Waves

An ordinary day. I always want to have something exciting to say at the end of the day, but mostly I do ordinary things. This morning, for instance, I made a big pot of chili for an upcoming camping trip; it's an interesting recipe, with a bottle of beer, some strong black coffee and a hefty shot of Sriracha. Then I did a batch of laundry and hung it outside; that's a highlight--I love the smell of the clothes and the flowers and the wind all hung together with clothespins, both the old-fashioned peg kind and the new-fangled springs. I went to knitting, where we talked about buttons and abortion and a local shooting and how to cast on stitches within a row. The afternoon, which I meant to spend out in the garden, somehow got consumed with scanning my son's old school photos, those composite shots with a whole class of small faces arranged in a grid. Why did I do that today? I don't know.

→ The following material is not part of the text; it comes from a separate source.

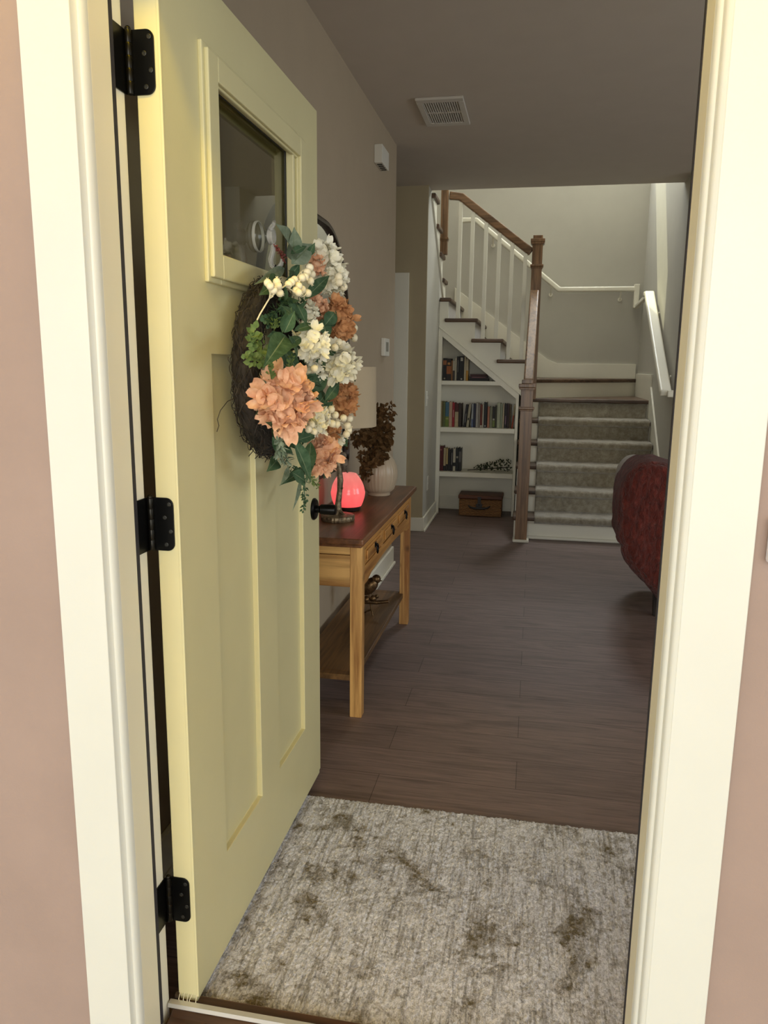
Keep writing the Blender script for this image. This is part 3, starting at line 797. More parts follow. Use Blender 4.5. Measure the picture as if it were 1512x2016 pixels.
top = [
 ('black book with an orange face on its spine, leftmost on the top shelf', 205, 250, 410, (22, 18, 16), (0.70, 0.90, (150, 92, 50)), ((150, 140, 120), [(0.06, 0.12, 0.3, 0.7)])),
 ('dark book with orange patches, second from left on the top shelf', 250, 306, 415, (34, 24, 18), (0.30, 0.66, (150, 84, 34)), ((170, 120, 60), [(0.72, 0.82, 0.2, 0.8)])),
 ('thin orange brown book third from left on the top shelf', 307, 326, 440, (128, 84, 40), None, None),
 ('book with white upper and dark lower spine on the top shelf', 327, 352, 440, (62, 52, 44), (0.5, 1.0, (176, 168, 146)), None),
 ('pale grey book left of the tall black pair on the top shelf', 354, 376, 410, (168, 160, 138), None, None),
 ('narrower of the two tall black books on the top shelf', 378, 407, 388, (18, 17, 18), None, ((120, 116, 108), [(0.35, 0.85, 0.4, 0.6)])),
 ('wider tall black book with a white badge at its foot, top shelf', 408, 467, 385, (14, 14, 15), None, ((176, 172, 160), [(0.04, 0.10, 0.35, 0.7), (0.80, 0.94, 0.25, 0.75)])),
 ('plain cream book right of the tall black pair on the top shelf', 469, 492, 390, (178, 166, 138), None, None),
 ('cream book with a yellow lower spine, last upright on the top shelf', 493, 520, 414, (180, 168, 140), (0.0, 0.46, (176, 128, 44)), None),
]
for (lb, a, b, tp, col, band, mark) in top:
    book(lb, g, px6(a), px6(b), py6(tp), Zt, col, band, mark=mark)
# three lying flat
zz = Zt
for (lb, col, a, b, h) in (('lowest flat black book of the stack of three on the top shelf', (16, 15, 15), 530, 772, 0.019),
                     ('middle flat book with a pink edge in the stack on the top shelf', (44, 28, 34), 532, 758, 0.020),
                     ('topmost flat maroon book of the stack of three on the top shelf', (58, 24, 24), 538, 748, 0.019)):
    p = at_y(px6(a), 745, YF); q = at_y(px6(b), 745, YF)
    mb = MB(); wd = q.x - p.x
    mb.box(0, wd, 0, 0.12, 0, 0.003, 0); mb.box(0, wd, 0, 0.12, h - 0.003, h, 0); mb.box(0, wd, 0, 0.003, 0.003, h - 0.003, 0)
    mb.box(0.004, wd - 0.004, 0.003, 0.116, 0.003, h - 0.003, 1)
    if 'pink' in lb: mb.box(0.02, wd - 0.02, -0.0006, 0.001, 0.010, 0.015, 2)
    mb.v = [(v[0] + p.x, v[1] + YF, v[2] + zz) for v in mb.v]
    tag(obj('book', mb, [bmat(col), PAGES, bmat((140, 90, 92))], None, loc=(p.x, YF, zz)), lb, 'book', 'flat books on the top shelf')
    zz += h + 0.0006
g = 'books on the middle shelf'
Zm = SHT[1] + 0.0004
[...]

The folder 's been siting on my desk for at least a year, after I took apart one of those old albums made from nasty stained magnetic plastic that destroys the prints; I can remember how popular those albums were, how easy it was to display photos when you didn't have to glue down four little corners. Scanning. Of course I had to play with the color a bit to see if I could make them look decent. And I got a little lost looking at all those vaguely familiar children from years ago. My son, however, seems able to identify almost all the kids, even after forty years. He still knows most of them. That's what happens when you stay put. I've got all my school pix, but I haven't thought about most of those people since I left grammar school, since I left town, since I got filled up with another life.